WHAT YOU NEED TO DO
Give the number of lines that include the string "objects", nothing more.

DATA LINES

#####

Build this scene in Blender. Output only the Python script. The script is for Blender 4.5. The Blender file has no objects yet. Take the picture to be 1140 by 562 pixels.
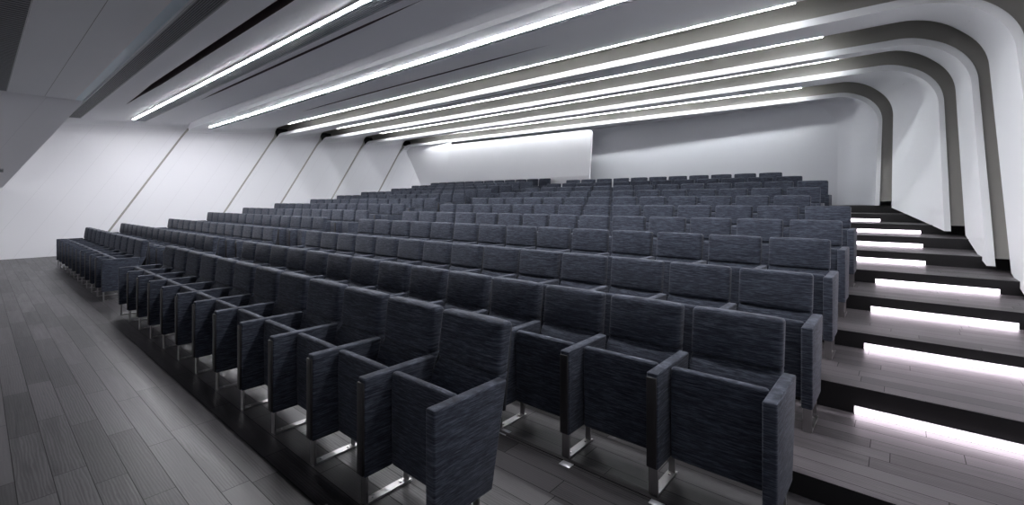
import bpy, bmesh, math, random
from mathutils import Vector, Matrix
random.seed(7)
SC = bpy.context.scene
COL = SC.collection
H = 1.475                      # height of the eye above the front floor (metres)
YAW = math.radians(40.476)
CS, SN = math.cos(YAW), math.sin(YAW)

# ------------------------------------------------------------------ helpers
class MB:
    def __init__(self):
        self.v, self.f, self.m, self.s = [], [], [], []
    def vert(self, p):
        self.v.append(tuple(p)); return len(self.v) - 1
    def face(self, idx, mat=0, smooth=False):
        self.f.append(tuple(idx)); self.m.append(mat); self.s.append(smooth)
    def quad(self, a, b, c, d, mat=0, smooth=False):
        i = [self.vert(p) for p in (a, b, c, d)]; self.face(i, mat, smooth)
    def box(self, x0, x1, y0, y1, z0, z1, mat=0):
        p = [(x, y, z) for z in (z0, z1) for y in (y0, y1) for x in (x0, x1)]
        b = len(self.v); self.v += p
        for q in ((0, 2, 3, 1), (4, 5, 7, 6), (0, 1, 5, 4), (2, 6, 7, 3), (0, 4, 6, 2), (1, 3, 7, 5)):
            self.face([b + k for k in q], mat)
    def prism_x(self, poly, x0, x1, mat=0):
        """polygon in (y,z), counter-clockwise seen from +x, extruded along x"""
        n = len(poly); b = len(self.v)
        self.v += [(x0, y, z) for y, z in poly] + [(x1, y, z) for y, z in poly]
        self.face([b + k for k in reversed(range(n))], mat)
        self.face([b + n + k for k in range(n)], mat)
        for k in range(n):
            j = (k + 1) % n
            self.face([b + k, b + j, b + n + j, b + n + k], mat)
    def loft(self, rings, mat=0, smooth=True, flip=False):
        n = len(rings[0]); b = len(self.v)
        for r in rings: self.v += [tuple(p) for p in r]
        for i in range(len(rings) - 1):
            for k in range(n - 1):
                q = [b + i * n + k, b + i * n + k + 1, b + (i + 1) * n + k + 1, b + (i + 1) * n + k]
                if flip: q.reverse()
                self.face(q, mat, smooth)
    def mesh(self, name, mats, bevel=0, seg=2, weld=False, smooth=None):
        me = bpy.data.meshes.new(name)
        me.from_pydata(self.v, [], self.f)
        for m in mats: me.materials.append(m)
        for p, mi, s in zip(me.polygons, self.m, self.s):
            p.material_index = mi; p.use_smooth = s
        if weld or bevel:
            bm = bmesh.new(); bm.from_mesh(me)
            bmesh.ops.remove_doubles(bm, verts=bm.verts, dist=1e-5)
            if bevel:
                bmesh.ops.recalc_face_normals(bm, faces=bm.faces)
                es = [e for e in bm.edges if len(e.link_faces) == 2 and e.calc_face_angle(0) > .5]
                bmesh.ops.bevel(bm, geom=es, offset=bevel, segments=seg, profile=.5, affect='EDGES', clamp_overlap=True)
                for f in bm.faces: f.smooth = True
            bm.to_mesh(me); bm.free()
        if weld: me.set_sharp_from_angle(angle=math.radians(28))
        if smooth is not None:
            for p in me.polygons: p.use_smooth = smooth
        me.update()
        return me

def link(name, me, parent=None, loc=None):
    o = bpy.data.objects.new(name, me); COL.objects.link(o)
    if parent: o.parent = parent
    if loc: o.location = loc
    return o
def tag(o, label=None, cat=None, group=None, kind=None):
    if label: o['label'] = label
    if cat: o['category'] = cat
    if group: o['group'] = group
    if kind: o['kind'] = kind
    return o
def struct(name, me, label=None):
    o = link(name, me); o['kind'] = 'structure'
    return o
def empty(name, loc):
    o = link(name, None); o.location = loc; o.empty_display_size = .1
    return o

# ------------------------------------------------------------------ materials
def newmat(name):
    m = bpy.data.materials.new(name); m.use_nodes = True
    nt = m.node_tree
    return m, nt, nt.nodes['Principled BSDF']
def node(nt, t, **kw):
    n = nt.nodes.new(t)
    for k, v in kw.items():
        if k in n.inputs: n.inputs[k].default_value = v
        else: setattr(n, k, v)
    return n
def ramp(nt, stops):
    r = nt.nodes.new('ShaderNodeValToRGB')
    e = r.color_ramp.elements
    while len(e) < len(stops): e.new(.5)
    for q, (p, c) in zip(e, stops): q.position = p; q.color = (*c, 1)
    return r
def simple(name, col, rough=.5, metal=0, spec=.5):
    m, nt, b = newmat(name)
    b.inputs['Base Color'].default_value = (*col, 1); b.inputs['Roughness'].default_value = rough
    b.inputs['Metallic'].default_value = metal; b.inputs['Specular IOR Level'].default_value = spec
    return m
def emis(name, col, strength):
    m, nt, b = newmat(name)
    b.inputs['Base Color'].default_value = (.8, .8, .8, 1)
    b.inputs['Emission Color'].default_value = (*col, 1); b.inputs['Emission Strength'].default_value = strength
    return m

def fabric_mat():
    m, nt, b = newmat('woven_fabric')
    tc = node(nt, 'ShaderNodeTexCoord'); oi = node(nt, 'ShaderNodeObjectInfo')
    add = node(nt, 'ShaderNodeVectorMath', operation='ADD')
    mul = node(nt, 'ShaderNodeMath', operation='MULTIPLY'); mul.inputs[1].default_value = 37.0
    nt.links.new(oi.outputs['Random'], mul.inputs[0])
    nt.links.new(tc.outputs['Object'], add.inputs[0]); nt.links.new(mul.outputs[0], add.inputs[1])
    def streak(sx, sz, detail):
        mp = node(nt, 'ShaderNodeMapping'); mp.inputs['Scale'].default_value = (sx, sx, sz)
        nt.links.new(add.outputs[0], mp.inputs[0])
        n = node(nt, 'ShaderNodeTexNoise', Scale=1.0, Detail=detail, Roughness=.6)
        nt.links.new(mp.outputs[0], n.inputs['Vector']); return n
    a = streak(24, 430, 3); c = streak(9, 150, 3)
    mx = node(nt, 'ShaderNodeMath', operation='ADD'); nt.links.new(a.outputs['Fac'], mx.inputs[0]); nt.links.new(c.outputs['Fac'], mx.inputs[1])
    hv = node(nt, 'ShaderNodeMath', operation='MULTIPLY'); hv.inputs[1].default_value = .5
    nt.links.new(mx.outputs[0], hv.inputs[0])
    r = ramp(nt, [(.34, (.010, .012, .020)), (.49, (.034, .040, .057)), (.66, (.110, .124, .158))])
    nt.links.new(hv.outputs[0], r.inputs[0]); nt.links.new(r.outputs[0], b.inputs['Base Color'])
    b.inputs['Roughness'].default_value = .85; b.inputs['Specular IOR Level'].default_value = .2
    b.inputs['Sheen Weight'].default_value = .10; b.inputs['Sheen Roughness'].default_value = .5
    bp = node(nt, 'ShaderNodeBump', Strength=.25, Distance=.002)
    nt.links.new(hv.outputs[0], bp.inputs['Height']); nt.links.new(bp.outputs[0], b.inputs['Normal'])
    return m

def wood_mat(name, dark, light, w=1.5, h=.135, rough=.36, off=0.0):
    m, nt, b = newmat(name)
    tc = node(nt, 'ShaderNodeTexCoord')
    mp = node(nt, 'ShaderNodeMapping'); mp.inputs['Location'].default_value = (off, off * .37, 0)
    nt.links.new(tc.outputs['Object'], mp.inputs[0])
    sx = node(nt, 'ShaderNodeSeparateXYZ'); nt.links.new(mp.outputs[0], sx.inputs[0])
    rw = node(nt, 'ShaderNodeMath', operation='DIVIDE'); rw.inputs[1].default_value = h; nt.links.new(sx.outputs['Y'], rw.inputs[0])
    fl = node(nt, 'ShaderNodeMath', operation='FLOOR'); nt.links.new(rw.outputs[0], fl.inputs[0])
    wn = node(nt, 'ShaderNodeTexWhiteNoise', noise_dimensions='1D'); nt.links.new(fl.outputs[0], wn.inputs['W'])
    mx_ = node(nt, 'ShaderNodeMath', operation='MULTIPLY_ADD'); mx_.inputs[1].default_value = w * 3; nt.links.new(wn.outputs['Value'], mx_.inputs[0]); nt.links.new(sx.outputs['X'], mx_.inputs[2])
    cb = node(nt, 'ShaderNodeCombineXYZ'); nt.links.new(mx_.outputs[0], cb.inputs['X']); nt.links.new(sx.outputs['Y'], cb.inputs['Y'])
    mp = cb
    br = node(nt, 'ShaderNodeTexBrick', Scale=1.0)
    br.offset = 0; br.offset_frequency = 2
    br.inputs['Brick Width'].default_value = w; br.inputs['Row Height'].default_value = h
    br.inputs['Mortar Size'].default_value = .0022; br.inputs['Mortar Smooth'].default_value = .1
    br.inputs['Color1'].default_value = (0, 0, 0, 1); br.inputs['Color2'].default_value = (1, 1, 1, 1)
    br.inputs['Mortar'].default_value = (.5, .5, .5, 1)
    nt.links.new(mp.outputs[0], br.inputs['Vector'])
    # grain: long streaks along the boards, shifted per board
    sh = node(nt, 'ShaderNodeVectorMath', operation='SCALE'); sh.inputs['Scale'].default_value = 9.0
    nt.links.new(br.outputs['Color'], sh.inputs[0])
    ad = node(nt, 'ShaderNodeVectorMath', operation='ADD'); nt.links.new(mp.outputs[0], ad.inputs[0]); nt.links.new(sh.outputs[0], ad.inputs[1])
    g = node(nt, 'ShaderNodeMapping'); g.inputs['Scale'].default_value = (1.6, 26, 1)
    nt.links.new(ad.outputs[0], g.inputs[0])
    no = node(nt, 'ShaderNodeTexNoise', Scale=1.0, Detail=5.0, Roughness=.62, Distortion=.5)
    nt.links.new(g.outputs[0], no.inputs['Vector'])
    g2 = node(nt, 'ShaderNodeMapping'); g2.inputs['Scale'].default_value = (.9, 7, 1)
    nt.links.new(ad.outputs[0], g2.inputs[0])
    wv = node(nt, 'ShaderNodeTexWave', Scale=3.2, Distortion=7.0, Detail=3.0); wv.bands_direction = 'Y'
    wv.inputs['Detail Scale'].default_value = 1.2
    nt.links.new(g2.outputs[0], wv.inputs['Vector'])
    mixg = node(nt, 'ShaderNodeMath', operation='MULTIPLY_ADD'); mixg.inputs[1].default_value = .26
    nt.links.new(wv.outputs['Fac'], mixg.inputs[0]); nt.links.new(no.outputs['Fac'], mixg.inputs[2])
    tone = node(nt, 'ShaderNodeMath', operation='MULTIPLY_ADD'); tone.inputs[1].default_value = .72
    sep = node(nt, 'ShaderNodeSeparateColor'); nt.links.new(br.outputs['Color'], sep.inputs[0])
    nt.links.new(sep.outputs[0], tone.inputs[0]); nt.links.new(mixg.outputs[0], tone.inputs[2])
    mid = tuple((p + q) / 2 for p, q in zip(dark, light))
    r = ramp(nt, [(.30, dark), (.85, mid), (1.0, light)])
    nt.links.new(tone.outputs[0], r.inputs[0])
    mo = node(nt, 'ShaderNodeMix'); mo.data_type = 'RGBA'
    mo.inputs[7].default_value = (dark[0] * .3, dark[1] * .3, dark[2] * .3, 1)
    nt.links.new(br.outputs['Fac'], mo.inputs[0]); nt.links.new(r.outputs[0], mo.inputs[6])
    nt.links.new(mo.outputs[2], b.inputs['Base Color'])
    rr = node(nt, 'ShaderNodeMath', operation='MULTIPLY_ADD'); rr.inputs[1].default_value = .22; rr.inputs[2].default_value = rough - .1
    nt.links.new(no.outputs['Fac'], rr.inputs[0]); nt.links.new(rr.outputs[0], b.inputs['Roughness'])
    sp_ = node(nt, 'ShaderNodeMath', operation='MULTIPLY_ADD'); sp_.inputs[1].default_value = -.26; sp_.inputs[2].default_value = .38
    nt.links.new(br.outputs['Fac'], sp_.inputs[0]); nt.links.new(sp_.outputs[0], b.inputs['Specular IOR Level'])
    hgt = node(nt, 'ShaderNodeMath', operation='SUBTRACT'); nt.links.new(mixg.outputs[0], hgt.inputs[0]); nt.links.new(br.outputs['Fac'], hgt.inputs[1])
    bp = node(nt, 'ShaderNodeBump', Strength=.12, Distance=.004)
    nt.links.new(hgt.outputs[0], bp.inputs['Height']); nt.links.new(bp.outputs[0], b.inputs['Normal'])
    return m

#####

FINISHED EXERCISE
2